• **What is being asked**: Retype exactly what runs from the first line of the data to the line with "C = S.collection", keeping both of those lines and skipping pictures.

• **Collected data**:

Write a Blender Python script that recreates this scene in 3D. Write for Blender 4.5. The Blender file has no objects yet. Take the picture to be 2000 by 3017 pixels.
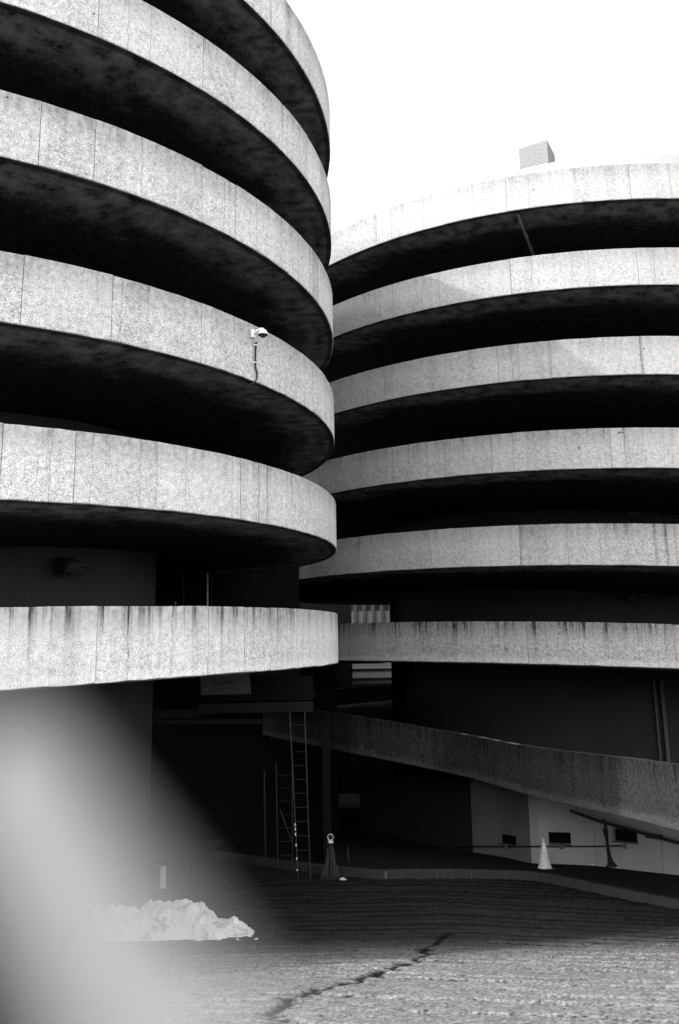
import bpy, bmesh, math, random
import numpy as np
from mathutils import Vector, Matrix
random.seed(7); RNG = np.random.RandomState(7)
R_ = math.radians
S = bpy.context.scene
C = S.collection

# ------------------------------------------------------------------ camera
EYE = 4.4
F_PX, W_PX, H_PX = 2696.16, 2000.0, 3017.0
PITCH, ROLL, SHIFT = R_(12.133), R_(-0.942), 19.48
FWD = Vector((0, math.cos(PITCH), math.sin(PITCH)))
UP0 = Vector((0, -math.sin(PITCH), math.cos(PITCH)))
RT0 = Vector((1, 0, 0))
RT = math.cos(ROLL) * RT0 + math.sin(ROLL) * UP0
UP = -math.sin(ROLL) * RT0 + math.cos(ROLL) * UP0
cd = bpy.data.cameras.new('camera'); cam = bpy.data.objects.new('camera', cd); C.objects.link(cam)
M = Matrix.Identity(4)
for i, v in enumerate((RT, UP, -FWD)):
    for j in range(3): M[j][i] = v[j]
M[2][3] = EYE
cam.matrix_world = M
cd.sensor_fit = 'VERTICAL'; cd.sensor_height = 36.0; cd.sensor_width = 36.0 * W_PX / H_PX
cd.lens = F_PX / H_PX * 36.0
cd.shift_y = SHIFT / H_PX
cd.clip_start = 0.02; cd.clip_end = 3000
cd.dof.use_dof = True; cd.dof.focus_distance = 20.0
cd.dof.aperture_fstop = cd.lens / 18.0
S.camera = cam

# ------------------------------------------------------------------ sky and sun
SUN_EL, SUN_AZ = R_(36), R_(30)          # light comes from the left, a little behind the camera
sun_dir = Vector((-math.cos(SUN_AZ) * math.cos(SUN_EL), -math.sin(SUN_AZ) * math.cos(SUN_EL), math.sin(SUN_EL)))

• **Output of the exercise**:
Write a Blender Python script that recreates this scene in 3D. Write for Blender 4.5. The Blender file has no objects yet. Take the picture to be 2000 by 3017 pixels.
import bpy, bmesh, math, random
import numpy as np
from mathutils import Vector, Matrix
random.seed(7); RNG = np.random.RandomState(7)
R_ = math.radians
S = bpy.context.scene
C = S.collection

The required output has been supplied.